== THE TASK ==
From the first line of the listing below to the line with "19, 'film_bunch', f2, m_film_b)", print each line exactly, and nothing more. Leave out the pictures.

== COLLECTED MATERIAL ==

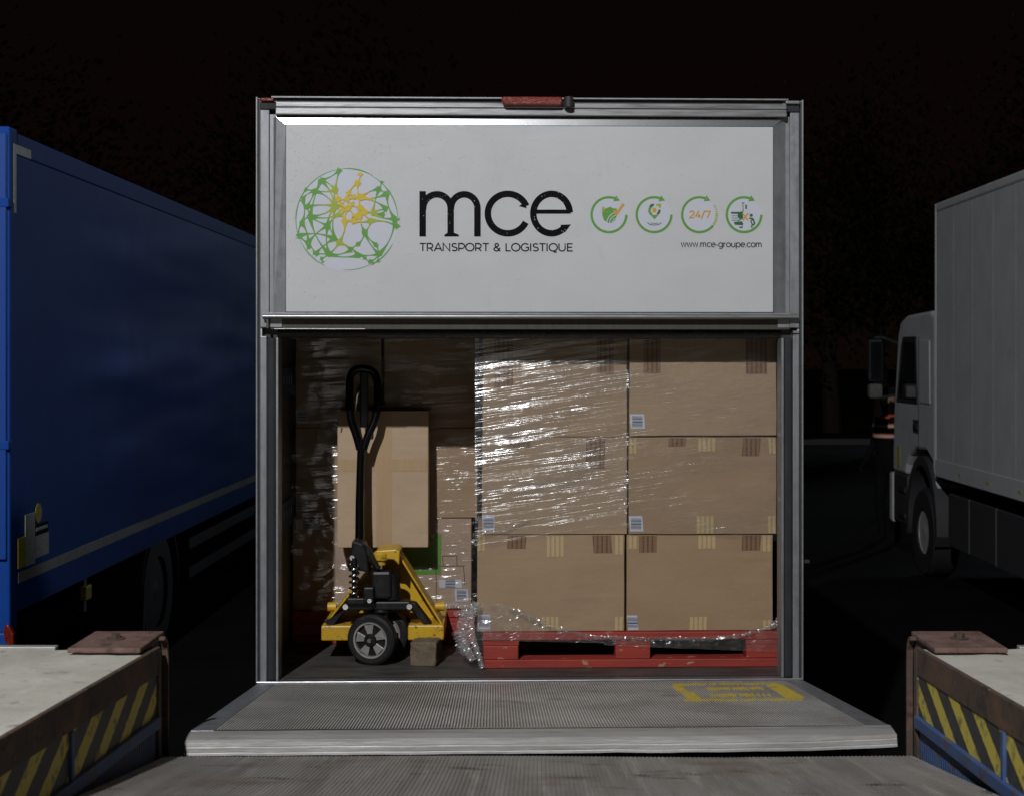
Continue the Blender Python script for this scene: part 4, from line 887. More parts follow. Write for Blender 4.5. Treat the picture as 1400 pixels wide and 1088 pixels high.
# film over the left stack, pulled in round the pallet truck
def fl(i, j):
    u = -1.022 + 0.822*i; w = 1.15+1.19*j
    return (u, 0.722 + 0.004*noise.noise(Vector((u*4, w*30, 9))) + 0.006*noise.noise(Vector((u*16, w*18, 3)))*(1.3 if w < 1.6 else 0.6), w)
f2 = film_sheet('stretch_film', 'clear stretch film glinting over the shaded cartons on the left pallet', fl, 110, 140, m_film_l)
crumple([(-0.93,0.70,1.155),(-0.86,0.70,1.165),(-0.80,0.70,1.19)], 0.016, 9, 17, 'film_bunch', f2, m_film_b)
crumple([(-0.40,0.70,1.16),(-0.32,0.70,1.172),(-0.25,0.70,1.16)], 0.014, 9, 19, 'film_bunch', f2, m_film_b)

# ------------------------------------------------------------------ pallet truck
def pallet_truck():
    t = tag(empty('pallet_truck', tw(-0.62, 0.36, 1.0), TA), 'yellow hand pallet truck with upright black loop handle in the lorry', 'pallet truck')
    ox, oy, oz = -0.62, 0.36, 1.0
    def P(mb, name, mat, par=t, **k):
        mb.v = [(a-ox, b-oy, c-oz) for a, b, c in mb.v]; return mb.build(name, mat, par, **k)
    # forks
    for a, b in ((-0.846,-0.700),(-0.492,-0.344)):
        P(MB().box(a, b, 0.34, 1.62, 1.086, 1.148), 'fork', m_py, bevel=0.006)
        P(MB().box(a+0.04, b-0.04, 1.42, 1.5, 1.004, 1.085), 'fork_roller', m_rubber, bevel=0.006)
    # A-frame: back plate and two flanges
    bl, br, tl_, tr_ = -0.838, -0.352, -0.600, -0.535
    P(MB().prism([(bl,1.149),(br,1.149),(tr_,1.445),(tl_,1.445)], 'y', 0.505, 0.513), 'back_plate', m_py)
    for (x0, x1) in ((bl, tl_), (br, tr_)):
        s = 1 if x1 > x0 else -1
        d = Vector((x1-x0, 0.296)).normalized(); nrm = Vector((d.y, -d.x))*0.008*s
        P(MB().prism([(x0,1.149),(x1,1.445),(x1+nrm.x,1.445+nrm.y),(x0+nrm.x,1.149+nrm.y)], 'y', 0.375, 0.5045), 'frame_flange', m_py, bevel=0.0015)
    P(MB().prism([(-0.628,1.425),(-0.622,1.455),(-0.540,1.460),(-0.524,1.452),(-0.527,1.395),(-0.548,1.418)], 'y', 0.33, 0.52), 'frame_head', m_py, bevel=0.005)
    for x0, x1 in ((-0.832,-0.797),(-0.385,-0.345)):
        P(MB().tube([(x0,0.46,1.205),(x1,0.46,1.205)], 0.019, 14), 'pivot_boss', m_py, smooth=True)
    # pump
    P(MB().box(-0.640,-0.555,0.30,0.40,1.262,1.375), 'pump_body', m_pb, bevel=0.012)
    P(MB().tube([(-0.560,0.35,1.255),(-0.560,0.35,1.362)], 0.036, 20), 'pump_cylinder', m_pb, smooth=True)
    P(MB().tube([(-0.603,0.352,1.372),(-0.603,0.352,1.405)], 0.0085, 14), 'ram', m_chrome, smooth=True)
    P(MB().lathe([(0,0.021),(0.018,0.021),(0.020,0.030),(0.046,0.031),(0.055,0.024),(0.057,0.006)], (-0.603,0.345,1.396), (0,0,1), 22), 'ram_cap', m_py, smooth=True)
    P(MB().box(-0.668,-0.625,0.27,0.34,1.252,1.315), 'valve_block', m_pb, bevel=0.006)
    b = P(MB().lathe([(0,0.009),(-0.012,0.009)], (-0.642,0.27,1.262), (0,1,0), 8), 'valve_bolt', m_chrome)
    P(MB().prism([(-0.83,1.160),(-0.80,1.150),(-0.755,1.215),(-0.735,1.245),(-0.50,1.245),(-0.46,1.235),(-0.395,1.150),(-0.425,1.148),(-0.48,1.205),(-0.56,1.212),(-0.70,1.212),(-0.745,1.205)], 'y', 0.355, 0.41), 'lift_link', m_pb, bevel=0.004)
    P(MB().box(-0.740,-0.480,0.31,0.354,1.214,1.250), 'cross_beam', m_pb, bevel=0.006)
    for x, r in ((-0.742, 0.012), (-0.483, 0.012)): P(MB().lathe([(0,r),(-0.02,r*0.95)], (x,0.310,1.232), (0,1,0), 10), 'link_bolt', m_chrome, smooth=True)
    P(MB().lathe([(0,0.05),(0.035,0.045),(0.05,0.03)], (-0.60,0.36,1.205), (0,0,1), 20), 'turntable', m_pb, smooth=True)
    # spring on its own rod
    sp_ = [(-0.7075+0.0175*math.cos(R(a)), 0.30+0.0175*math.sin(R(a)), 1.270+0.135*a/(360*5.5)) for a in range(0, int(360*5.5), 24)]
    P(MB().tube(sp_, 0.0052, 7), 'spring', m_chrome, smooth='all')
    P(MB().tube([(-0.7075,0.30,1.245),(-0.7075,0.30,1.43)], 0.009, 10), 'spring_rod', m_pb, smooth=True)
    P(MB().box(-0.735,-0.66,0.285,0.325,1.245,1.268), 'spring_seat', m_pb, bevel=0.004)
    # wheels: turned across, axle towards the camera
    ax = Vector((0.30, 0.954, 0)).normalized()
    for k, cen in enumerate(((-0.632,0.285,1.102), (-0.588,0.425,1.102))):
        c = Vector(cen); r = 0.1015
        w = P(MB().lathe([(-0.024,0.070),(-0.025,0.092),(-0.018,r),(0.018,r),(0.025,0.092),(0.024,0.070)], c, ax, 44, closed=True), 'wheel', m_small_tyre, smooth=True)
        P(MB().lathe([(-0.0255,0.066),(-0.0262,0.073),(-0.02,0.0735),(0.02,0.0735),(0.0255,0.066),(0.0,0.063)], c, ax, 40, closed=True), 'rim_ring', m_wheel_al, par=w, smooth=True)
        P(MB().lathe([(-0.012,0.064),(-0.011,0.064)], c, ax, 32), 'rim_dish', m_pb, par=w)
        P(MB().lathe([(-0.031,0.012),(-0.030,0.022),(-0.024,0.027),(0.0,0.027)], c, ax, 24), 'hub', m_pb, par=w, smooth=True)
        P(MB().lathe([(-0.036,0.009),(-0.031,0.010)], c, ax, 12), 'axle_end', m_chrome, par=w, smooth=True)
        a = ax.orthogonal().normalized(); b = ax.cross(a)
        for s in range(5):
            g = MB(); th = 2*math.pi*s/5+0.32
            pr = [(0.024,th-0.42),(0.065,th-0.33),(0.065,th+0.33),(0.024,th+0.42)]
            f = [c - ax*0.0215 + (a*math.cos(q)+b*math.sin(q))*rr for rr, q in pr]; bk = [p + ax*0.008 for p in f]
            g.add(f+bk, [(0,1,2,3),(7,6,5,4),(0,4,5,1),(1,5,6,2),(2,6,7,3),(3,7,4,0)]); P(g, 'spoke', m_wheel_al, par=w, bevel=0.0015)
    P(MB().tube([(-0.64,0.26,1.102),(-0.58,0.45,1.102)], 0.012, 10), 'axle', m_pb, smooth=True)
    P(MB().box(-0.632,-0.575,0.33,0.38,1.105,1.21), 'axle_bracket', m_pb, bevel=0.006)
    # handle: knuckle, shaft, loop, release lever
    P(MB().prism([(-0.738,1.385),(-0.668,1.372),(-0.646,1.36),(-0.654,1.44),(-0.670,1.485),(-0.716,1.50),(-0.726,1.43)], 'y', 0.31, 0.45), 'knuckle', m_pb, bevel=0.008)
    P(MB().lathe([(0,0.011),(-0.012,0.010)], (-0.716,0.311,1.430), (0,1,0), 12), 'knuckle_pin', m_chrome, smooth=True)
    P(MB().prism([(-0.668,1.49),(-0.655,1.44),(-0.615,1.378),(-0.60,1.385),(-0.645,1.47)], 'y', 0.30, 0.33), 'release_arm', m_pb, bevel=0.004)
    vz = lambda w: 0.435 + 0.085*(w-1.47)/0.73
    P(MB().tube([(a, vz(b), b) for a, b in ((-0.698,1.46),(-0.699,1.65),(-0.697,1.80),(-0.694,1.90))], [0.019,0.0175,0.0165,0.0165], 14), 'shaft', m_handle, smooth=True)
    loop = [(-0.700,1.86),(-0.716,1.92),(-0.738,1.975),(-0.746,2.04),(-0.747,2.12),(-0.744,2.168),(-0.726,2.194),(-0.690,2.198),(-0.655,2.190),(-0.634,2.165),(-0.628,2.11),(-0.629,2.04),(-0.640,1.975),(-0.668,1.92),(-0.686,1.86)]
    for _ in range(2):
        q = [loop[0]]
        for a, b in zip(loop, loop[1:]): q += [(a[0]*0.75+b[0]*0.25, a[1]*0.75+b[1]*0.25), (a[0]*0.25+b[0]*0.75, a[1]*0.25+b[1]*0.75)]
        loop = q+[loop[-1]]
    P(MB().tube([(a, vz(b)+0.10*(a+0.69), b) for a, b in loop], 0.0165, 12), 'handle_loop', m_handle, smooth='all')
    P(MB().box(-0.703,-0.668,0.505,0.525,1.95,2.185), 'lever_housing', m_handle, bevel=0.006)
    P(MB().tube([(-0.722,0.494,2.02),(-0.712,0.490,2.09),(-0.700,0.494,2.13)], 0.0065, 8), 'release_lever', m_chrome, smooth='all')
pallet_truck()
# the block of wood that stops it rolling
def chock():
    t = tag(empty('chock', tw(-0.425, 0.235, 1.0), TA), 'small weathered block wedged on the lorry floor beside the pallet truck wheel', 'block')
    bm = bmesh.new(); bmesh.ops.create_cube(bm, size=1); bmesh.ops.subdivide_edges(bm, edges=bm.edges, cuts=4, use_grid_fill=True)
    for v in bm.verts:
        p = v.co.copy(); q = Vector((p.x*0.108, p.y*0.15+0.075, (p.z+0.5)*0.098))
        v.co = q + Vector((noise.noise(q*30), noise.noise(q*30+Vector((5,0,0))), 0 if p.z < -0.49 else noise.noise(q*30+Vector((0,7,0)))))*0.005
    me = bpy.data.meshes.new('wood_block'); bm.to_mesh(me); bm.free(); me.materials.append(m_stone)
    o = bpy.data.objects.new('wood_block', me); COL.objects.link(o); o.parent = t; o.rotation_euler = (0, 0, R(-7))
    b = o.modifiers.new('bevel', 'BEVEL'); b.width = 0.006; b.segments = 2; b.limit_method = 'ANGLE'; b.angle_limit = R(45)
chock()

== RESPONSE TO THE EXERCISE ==
Continue the Blender Python script for this scene: part 4, from line 887. More parts follow. Write for Blender 4.5. Treat the picture as 1400 pixels wide and 1088 pixels high.
# film over the left stack, pulled in round the pallet truck
def fl(i, j):
    u = -1.022 + 0.822*i; w = 1.15+1.19*j
    return (u, 0.722 + 0.004*noise.noise(Vector((u*4, w*30, 9))) + 0.006*noise.noise(Vector((u*16, w*18, 3)))*(1.3 if w < 1.6 else 0.6), w)
f2 = film_sheet('stretch_film', 'clear stretch film glinting over the shaded cartons on the left pallet', fl, 110, 140, m_film_l)
crumple([(-0.93,0.70,1.155),(-0.86,0.70,1.165),(-0.80,0.70,1.19)], 0.016, 9, 17, 'film_bunch', f2, m_film_b)
crumple([(-0.40,0.70,1.16),(-0.32,0.70,1.172),(-0.25,0.70,1.16)], 0.014, 9, 19, 'film_bunch', f2, m_film_b)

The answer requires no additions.